Outside, life-size replicas of each of Iran’s ballistic missile designs are lined up on a hillside and old tanks and military vehicles line the roads. Also on display are several wrecked vehicles in which four of Iran’s nuclear scientists were assassinated in recent years, often with so-called “sticky bombs” attached while stuck in traffic in Tehran.

It is against this backdrop of a years-long covert war between the US, Israel, and Persian Gulf allies on one side, and Iran, Hezbollah, and their “axis of resistance” on the other, that Iran marks the regime’s 35th anniversary, highlighting scientific achievements despite sanctions and outside “pressure." Officials often attribute the triumph to martyr ideology. 

While many across Iran's political divide respect the martyrs – the "nuclear martyrs" especially resonate – the number of True Believers who adhere most closely to this ideology remain a minority, albeit a powerful one. President Rouhani won more votes than all of his conservative and hardline challengers combined with a campaign promise to "end extremism" and embrace moderation. 

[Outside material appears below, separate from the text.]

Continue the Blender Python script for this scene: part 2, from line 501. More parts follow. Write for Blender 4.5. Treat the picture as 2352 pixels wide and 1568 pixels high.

Shateri’s sacrifice and commitment to resistance should serve as a warning to those who “threaten” Iran and its nuclear program, speakers said at Thursday's ceremony. “If the enemy understands people like Hajj Hesam [Shateri] in the right way, it can affect the decisions of the US and Israel,” said Ahmed-Reza Radan, Iran’s deputy police chief.  

Such statements resonated with the women seated in the audience; most wore black chadors that leave just more than a triangle of the face visible. Although Iranian women are rarely martyrs themselves, many appear to have internalized the ideology. 

“When Obama says that ‘all options are on the table,’ he should know that we have options too: [the example of] our martyrs,” says Afrouz Rahmani, one of the women in attendance. 

Were they impressed that such high-level officials as Soleimani and Qalibaf were on hand?  “It wasn’t the first time they came. They are always amongst us,” says another, who gave her family name as Sedghi.